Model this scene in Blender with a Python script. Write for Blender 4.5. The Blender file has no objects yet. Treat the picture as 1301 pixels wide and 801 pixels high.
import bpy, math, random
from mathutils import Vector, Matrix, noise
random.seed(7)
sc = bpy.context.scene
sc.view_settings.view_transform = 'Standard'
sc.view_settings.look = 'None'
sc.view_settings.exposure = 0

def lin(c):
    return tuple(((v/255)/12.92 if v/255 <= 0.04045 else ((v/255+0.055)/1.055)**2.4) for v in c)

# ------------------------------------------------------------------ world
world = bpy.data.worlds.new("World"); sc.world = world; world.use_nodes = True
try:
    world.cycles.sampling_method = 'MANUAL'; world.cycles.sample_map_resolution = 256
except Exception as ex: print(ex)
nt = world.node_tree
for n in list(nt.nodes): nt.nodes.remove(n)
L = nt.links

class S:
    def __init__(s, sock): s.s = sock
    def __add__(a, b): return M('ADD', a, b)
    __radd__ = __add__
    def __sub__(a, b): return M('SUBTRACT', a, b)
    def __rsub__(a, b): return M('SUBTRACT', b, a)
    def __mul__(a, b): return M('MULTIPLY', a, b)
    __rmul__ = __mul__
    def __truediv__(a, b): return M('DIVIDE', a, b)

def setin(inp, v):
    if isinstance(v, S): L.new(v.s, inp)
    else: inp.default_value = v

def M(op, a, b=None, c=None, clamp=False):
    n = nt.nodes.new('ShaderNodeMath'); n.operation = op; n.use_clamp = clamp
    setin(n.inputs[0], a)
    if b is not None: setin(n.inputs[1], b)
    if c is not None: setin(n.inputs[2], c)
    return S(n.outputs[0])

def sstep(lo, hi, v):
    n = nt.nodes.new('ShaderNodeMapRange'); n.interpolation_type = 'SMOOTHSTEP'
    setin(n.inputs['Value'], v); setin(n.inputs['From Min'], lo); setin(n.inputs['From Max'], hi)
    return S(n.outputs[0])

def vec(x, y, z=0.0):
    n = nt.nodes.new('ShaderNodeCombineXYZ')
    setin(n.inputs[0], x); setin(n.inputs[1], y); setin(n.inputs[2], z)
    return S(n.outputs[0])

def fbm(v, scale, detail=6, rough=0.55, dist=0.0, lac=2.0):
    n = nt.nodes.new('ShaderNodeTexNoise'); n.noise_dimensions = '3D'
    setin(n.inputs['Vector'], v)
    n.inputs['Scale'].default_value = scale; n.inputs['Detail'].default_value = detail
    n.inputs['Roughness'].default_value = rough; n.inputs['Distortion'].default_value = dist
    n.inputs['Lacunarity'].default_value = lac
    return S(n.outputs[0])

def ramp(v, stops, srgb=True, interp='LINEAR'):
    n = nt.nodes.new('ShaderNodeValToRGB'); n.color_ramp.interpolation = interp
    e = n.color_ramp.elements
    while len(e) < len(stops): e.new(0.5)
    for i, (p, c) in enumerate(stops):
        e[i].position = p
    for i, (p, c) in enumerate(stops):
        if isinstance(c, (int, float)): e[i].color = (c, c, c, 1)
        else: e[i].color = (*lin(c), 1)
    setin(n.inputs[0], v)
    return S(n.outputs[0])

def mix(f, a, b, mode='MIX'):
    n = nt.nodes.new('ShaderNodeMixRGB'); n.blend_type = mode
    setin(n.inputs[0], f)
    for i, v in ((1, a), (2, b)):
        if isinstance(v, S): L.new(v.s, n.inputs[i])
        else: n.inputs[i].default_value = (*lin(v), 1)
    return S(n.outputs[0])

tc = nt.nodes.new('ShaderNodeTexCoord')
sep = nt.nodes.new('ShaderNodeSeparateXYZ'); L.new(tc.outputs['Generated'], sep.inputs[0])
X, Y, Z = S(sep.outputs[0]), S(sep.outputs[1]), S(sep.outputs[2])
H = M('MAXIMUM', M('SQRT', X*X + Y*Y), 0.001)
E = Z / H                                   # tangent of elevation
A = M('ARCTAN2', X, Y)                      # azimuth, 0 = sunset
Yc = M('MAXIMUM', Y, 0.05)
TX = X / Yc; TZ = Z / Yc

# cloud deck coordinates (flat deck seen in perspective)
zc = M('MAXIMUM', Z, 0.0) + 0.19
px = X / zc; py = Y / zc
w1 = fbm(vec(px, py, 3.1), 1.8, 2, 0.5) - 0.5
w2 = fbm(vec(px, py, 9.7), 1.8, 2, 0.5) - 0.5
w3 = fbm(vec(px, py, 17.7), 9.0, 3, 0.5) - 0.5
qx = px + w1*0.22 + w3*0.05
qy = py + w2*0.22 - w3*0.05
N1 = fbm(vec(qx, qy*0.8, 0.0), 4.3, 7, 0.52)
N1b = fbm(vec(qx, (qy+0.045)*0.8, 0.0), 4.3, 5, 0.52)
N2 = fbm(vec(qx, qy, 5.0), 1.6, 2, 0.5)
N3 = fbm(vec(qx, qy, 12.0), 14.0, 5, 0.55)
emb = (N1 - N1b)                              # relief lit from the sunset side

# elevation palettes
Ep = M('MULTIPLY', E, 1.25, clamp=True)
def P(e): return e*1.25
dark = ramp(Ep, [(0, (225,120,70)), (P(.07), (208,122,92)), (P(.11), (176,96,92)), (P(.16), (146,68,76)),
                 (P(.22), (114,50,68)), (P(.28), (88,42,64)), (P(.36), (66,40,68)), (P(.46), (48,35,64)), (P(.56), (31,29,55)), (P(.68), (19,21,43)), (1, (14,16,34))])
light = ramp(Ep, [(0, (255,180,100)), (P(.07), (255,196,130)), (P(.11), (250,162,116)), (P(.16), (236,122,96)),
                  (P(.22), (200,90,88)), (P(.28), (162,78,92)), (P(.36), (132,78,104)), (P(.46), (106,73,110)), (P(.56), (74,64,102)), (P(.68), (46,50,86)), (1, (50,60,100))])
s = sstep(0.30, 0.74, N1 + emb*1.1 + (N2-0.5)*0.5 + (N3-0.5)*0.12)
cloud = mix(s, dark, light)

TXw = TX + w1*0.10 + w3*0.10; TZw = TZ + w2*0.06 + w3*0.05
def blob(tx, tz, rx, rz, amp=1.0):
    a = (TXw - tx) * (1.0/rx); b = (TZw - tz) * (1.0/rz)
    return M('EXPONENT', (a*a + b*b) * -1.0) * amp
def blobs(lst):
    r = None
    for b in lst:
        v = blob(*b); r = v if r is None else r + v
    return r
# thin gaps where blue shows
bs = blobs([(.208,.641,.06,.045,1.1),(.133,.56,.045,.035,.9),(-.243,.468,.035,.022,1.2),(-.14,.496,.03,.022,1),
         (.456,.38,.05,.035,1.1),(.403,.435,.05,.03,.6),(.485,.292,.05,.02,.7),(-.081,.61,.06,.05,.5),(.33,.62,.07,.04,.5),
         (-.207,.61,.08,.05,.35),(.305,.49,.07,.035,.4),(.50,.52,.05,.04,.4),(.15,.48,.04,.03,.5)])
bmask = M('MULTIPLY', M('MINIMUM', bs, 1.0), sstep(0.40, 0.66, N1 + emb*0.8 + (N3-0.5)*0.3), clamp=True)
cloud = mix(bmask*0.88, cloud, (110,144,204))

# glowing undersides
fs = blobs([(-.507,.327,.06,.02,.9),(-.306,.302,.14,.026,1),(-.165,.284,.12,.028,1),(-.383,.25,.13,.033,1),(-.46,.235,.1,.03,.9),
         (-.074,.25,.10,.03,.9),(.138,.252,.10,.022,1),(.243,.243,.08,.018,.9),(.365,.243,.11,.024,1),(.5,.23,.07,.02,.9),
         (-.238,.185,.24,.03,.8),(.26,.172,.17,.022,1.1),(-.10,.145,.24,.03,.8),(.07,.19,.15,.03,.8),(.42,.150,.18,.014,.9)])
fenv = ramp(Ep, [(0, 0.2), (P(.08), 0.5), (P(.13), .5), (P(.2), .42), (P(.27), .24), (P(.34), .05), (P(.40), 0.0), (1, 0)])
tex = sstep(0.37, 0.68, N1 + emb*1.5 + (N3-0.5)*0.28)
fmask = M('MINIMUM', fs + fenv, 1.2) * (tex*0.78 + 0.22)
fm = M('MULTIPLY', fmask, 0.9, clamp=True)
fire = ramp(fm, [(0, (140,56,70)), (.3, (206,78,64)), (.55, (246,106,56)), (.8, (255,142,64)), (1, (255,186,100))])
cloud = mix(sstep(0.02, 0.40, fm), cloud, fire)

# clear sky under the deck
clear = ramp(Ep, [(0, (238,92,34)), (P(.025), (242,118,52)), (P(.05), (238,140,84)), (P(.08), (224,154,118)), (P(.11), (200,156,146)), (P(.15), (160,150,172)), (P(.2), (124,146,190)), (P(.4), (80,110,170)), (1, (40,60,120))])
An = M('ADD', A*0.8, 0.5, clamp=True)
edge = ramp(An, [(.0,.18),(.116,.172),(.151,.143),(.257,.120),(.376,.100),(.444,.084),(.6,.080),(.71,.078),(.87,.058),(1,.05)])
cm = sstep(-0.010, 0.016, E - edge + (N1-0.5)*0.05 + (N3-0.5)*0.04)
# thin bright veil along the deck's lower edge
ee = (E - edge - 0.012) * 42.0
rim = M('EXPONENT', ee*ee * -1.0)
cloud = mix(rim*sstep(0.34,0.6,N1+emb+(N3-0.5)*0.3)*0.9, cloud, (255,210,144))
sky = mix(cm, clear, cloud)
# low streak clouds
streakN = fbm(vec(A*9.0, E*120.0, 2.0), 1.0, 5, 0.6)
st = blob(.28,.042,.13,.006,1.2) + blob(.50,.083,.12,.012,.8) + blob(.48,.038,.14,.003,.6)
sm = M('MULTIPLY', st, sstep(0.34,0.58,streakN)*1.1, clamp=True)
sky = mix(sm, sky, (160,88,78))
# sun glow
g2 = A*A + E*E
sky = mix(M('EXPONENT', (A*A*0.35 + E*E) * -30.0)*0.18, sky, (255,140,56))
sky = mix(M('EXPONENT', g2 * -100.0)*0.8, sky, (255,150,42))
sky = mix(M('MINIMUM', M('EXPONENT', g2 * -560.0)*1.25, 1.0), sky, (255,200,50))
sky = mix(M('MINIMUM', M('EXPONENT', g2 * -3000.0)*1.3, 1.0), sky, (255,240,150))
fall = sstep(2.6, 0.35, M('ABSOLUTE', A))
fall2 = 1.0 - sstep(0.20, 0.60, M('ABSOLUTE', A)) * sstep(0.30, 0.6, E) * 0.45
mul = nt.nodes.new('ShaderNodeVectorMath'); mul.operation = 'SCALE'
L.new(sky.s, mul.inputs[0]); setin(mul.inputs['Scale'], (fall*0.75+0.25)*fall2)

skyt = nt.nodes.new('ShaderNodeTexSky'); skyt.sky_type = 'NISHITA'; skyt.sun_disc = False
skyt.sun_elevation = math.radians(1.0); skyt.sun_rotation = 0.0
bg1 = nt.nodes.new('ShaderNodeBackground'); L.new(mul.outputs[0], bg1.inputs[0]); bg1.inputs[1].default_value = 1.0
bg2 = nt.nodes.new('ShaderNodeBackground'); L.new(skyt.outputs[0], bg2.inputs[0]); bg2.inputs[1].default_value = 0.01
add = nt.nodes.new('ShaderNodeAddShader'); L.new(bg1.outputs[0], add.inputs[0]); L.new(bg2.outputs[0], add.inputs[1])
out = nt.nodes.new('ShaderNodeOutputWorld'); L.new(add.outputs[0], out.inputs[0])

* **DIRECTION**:
Word for word, quote the lines of the material from the first line through the line with "sc.view_settings.exposure = 0", both ends included.

* **THE ANSWER**:
Model this scene in Blender with a Python script. Write for Blender 4.5. The Blender file has no objects yet. Treat the picture as 1301 pixels wide and 801 pixels high.
import bpy, math, random
from mathutils import Vector, Matrix, noise
random.seed(7)
sc = bpy.context.scene
sc.view_settings.view_transform = 'Standard'
sc.view_settings.look = 'None'
sc.view_settings.exposure = 0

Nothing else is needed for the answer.